Senin, 04 Maret 2013

Lahan Gambut Bukan untuk Kebun Sawit





Ekspansi perkebunan kelapa sawit di kawasan hutan yang tidak seharusnya dijadikan lahan perkebunan semakin sulit terbendung. Lahan gambut yang memiliki fungsi sangat penting untuk menjaga keseimbangan ekosistem, tak luput dari ulah tangan-tangan tak bertanggung jawab. Lebih dari 62.000 hektare lahan gambut tripa di Kabupaten Nagan Raya, Aceh, sekitar 40.000 hektare kini berubah menjadi perkebunan kelapa sawit. Di tengah besarnya ancaman bencana, mata publik harus diperlihatkan kepada fakta bahwa bahaya kerusakan lahan gambut akan sangat merugikan karena itu, tidaklah tepat jika perkebunan kelapa sawit dibiarkan beroperasi di lahan gambut.


Hal tersebut dikemukakan oleh Adji Darsoyo, selaku Communication & Fundraising Coordinator PAN Eco – Yayasan Ekosistem Lestari kepada MedanBisnis.
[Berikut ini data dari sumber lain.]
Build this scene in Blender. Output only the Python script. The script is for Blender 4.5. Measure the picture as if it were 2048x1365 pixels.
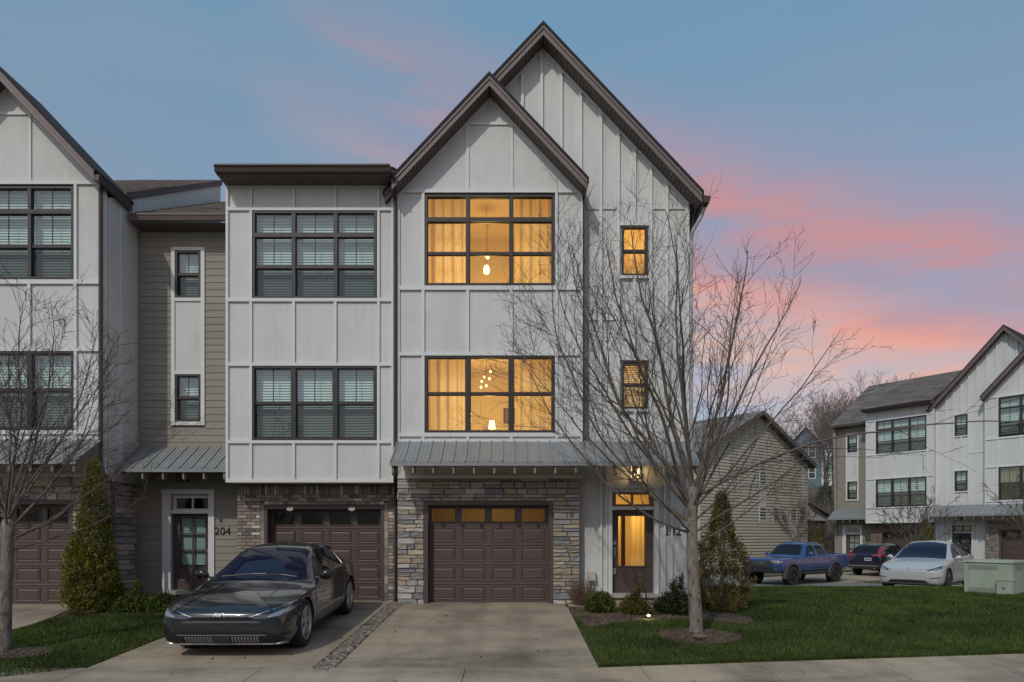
import bpy, bmesh, math, random
import numpy as np
from mathutils import Vector, Matrix
from mathutils.bvhtree import BVHTree
from mathutils.geometry import tessellate_polygon

SC = bpy.context.scene
COL = SC.collection
for o in list(bpy.data.objects):
    bpy.data.objects.remove(o)
random.seed(7)

# ------------------------------------------------------------------ camera
EYE = 1.455                       # eye height above the garage floor (z = 0)
cam_d = bpy.data.cameras.new("camera")
cam = bpy.data.objects.new("camera", cam_d); COL.objects.link(cam)
cam.location = (0, 0, EYE); cam.rotation_euler = (math.radians(90), 0, 0)
cam_d.sensor_width = 36.0; cam_d.lens = 24.0
cam_d.shift_y = 0.190
cam_d.clip_start = 0.1; cam_d.clip_end = 2000
SC.camera = cam

# ------------------------------------------------------------------ sun, exposure
SUN_DIR = Vector((0.50, 1.0, -1.03)).normalized()
sun_d = bpy.data.lights.new("sun", 'SUN'); sun_d.energy = 1.50; sun_d.angle = math.radians(0.9)
sun_d.color = (1.0, 0.945, 0.85)
sun = bpy.data.objects.new("sun", sun_d); COL.objects.link(sun)
sun.rotation_euler = SUN_DIR.to_track_quat('-Z', 'Y').to_euler()
sun.location = (-20, -30, 40)
SC.view_settings.view_transform = 'Standard'
SC.view_settings.look = 'None'
SC.view_settings.exposure = 0.0
SC.view_settings.gamma = 1.0
SC.view_settings.use_curve_mapping = False
SC.render.engine = 'CYCLES'
SC.cycles.max_bounces = 8
SC.cycles.transparent_max_bounces = 16
SC.cycles.caustics_reflective = False
SC.cycles.caustics_refractive = False
SC.cycles.sample_clamp_indirect = 4.0

# ------------------------------------------------------------------ node helpers
class NT:
    def __init__(s, tree): s.t = tree; s.n = tree.nodes; s.l = tree.links
    def add(s, typ, **kw):
        nd = s.n.new(typ)
        for k, v in kw.items(): setattr(nd, k, v)
        return nd
    def link(s, a, b): s.l.new(a, b)
    def math(s, op, a, b=None, clamp=False):
        nd = s.add('ShaderNodeMath', operation=op, use_clamp=clamp)
        for i, v in enumerate((a, b)):
            if v is None: continue
            if isinstance(v, (int, float)): nd.inputs[i].default_value = v
            else: s.link(v, nd.inputs[i])
        return nd.outputs[0]
    def ramp(s, fac, stops, interp='LINEAR'):
        nd = s.add('ShaderNodeValToRGB'); cr = nd.color_ramp; cr.interpolation = interp
        while len(cr.elements) > 1: cr.elements.remove(cr.elements[-1])
        cr.elements[0].position = stops[0][0]; cr.elements[0].color = (*stops[0][1], 1)
        for p, c in stops[1:]:
            e = cr.elements.new(p); e.color = (*c, 1)
        s.link(fac, nd.inputs[0]); return nd.outputs[0]
    def mix(s, fac, a, b, blend='MIX'):
        nd = s.add('ShaderNodeMix', data_type='RGBA', blend_type=blend)
        for i, v in ((0, fac), (6, a), (7, b)):
            if isinstance(v, (int, float)): nd.inputs[i].default_value = v
            elif isinstance(v, tuple): nd.inputs[i].default_value = (*v, 1) if len(v) == 3 else v
            else: s.link(v, nd.inputs[i])
        return nd.outputs[2]
    def noise(s, vec, scale, detail=4, rough=0.55, dist=0.0):
        nd = s.add('ShaderNodeTexNoise'); nd.inputs['Scale'].default_value = scale
        nd.inputs['Detail'].default_value = detail; nd.inputs['Roughness'].default_value = rough
        nd.inputs['Distortion'].default_value = dist
        if vec is not None: s.link(vec, nd.inputs['Vector'])
        return nd.outputs['Fac']
    def mapping(s, vec, scale=(1, 1, 1), rot=(0, 0, 0), loc=(0, 0, 0)):
        nd = s.add('ShaderNodeMapping'); nd.inputs['Scale'].default_value = scale
        nd.inputs['Rotation'].default_value = rot; nd.inputs['Location'].default_value = loc
        s.link(vec, nd.inputs['Vector']); return nd.outputs[0]

def lin(c):
    return tuple(((v / 255) / 12.92 if v / 255 <= 0.04045 else ((v / 255 + 0.055) / 1.055) ** 2.4) for v in c)

# ------------------------------------------------------------------ sky: dusk gradient with pink cloud bands
world = bpy.data.worlds.new("World"); SC.world = world; world.use_nodes = True
w = NT(world.node_tree); w.n.clear()
tc = w.add('ShaderNodeTexCoord'); gen = tc.outputs['Generated']
sx = w.add('ShaderNodeSeparateXYZ'); w.link(gen, sx.inputs[0])
dz = sx.outputs[2]; dx = sx.outputs[0]
warp = w.noise(w.mapping(gen, (1.1, 1.1, 3.4)), 1.7, 4, 0.55, 0.2)
warp0 = w.math('SUBTRACT', warp, 0.5)
el = w.math('ADD', dz, w.math('MULTIPLY', warp0, 0.10))
nish = w.add('ShaderNodeTexSky', sky_type='NISHITA', sun_disc=False)
nish.sun_elevation = math.asin(-SUN_DIR.z); nish.sun_rotation = math.atan2(-SUN_DIR.x, -SUN_DIR.y) % (2 * math.pi)
day = w.mix(1.0, nish.outputs[0], (0.085, 0.085, 0.085), 'MULTIPLY')         # daylight at strength 0.085
dusk = w.ramp(el, [(0.0, (0, 0, 0)), (0.12, (.09, .03, .02)), (0.26, (.15, .095, .07)), (0.42, (.115, .148, .165)), (0.62, (.082, .185, .235)), (1.0, (.06, .145, .21))])
base = w.mix(1.0, day, dusk, 'ADD')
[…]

Menurutnya, saat ini terjadi ancaman yang sangat besar terhadap keberadaan lahan gambut khususnya yang berada di Kabupaten Nagan Raya, Aceh. Dikatakannya, kerusakan hutan rawa tripa yang merupakan lahan gambut sudah sangat parah. Dari total luasan lahan gambut yang mencapai lebih dari 62.000 hektare, tak kurang dari  40.000 hektarenya sudah berubah menjadi areal perkebunan kelapa sawit yang beroperasi sejak tahun 1990-an yang mana setiap perusahaan memiliki konsesi puluhan ribu hektare.

“Mengubah lahan gambut menjadi perkebunan kelapa sawit akan sangat mengancam keseimbangan ekosistem. Akan sangat banyak kerugian yang harus ditanggung jika lahan gambut itu rusak,” katanya.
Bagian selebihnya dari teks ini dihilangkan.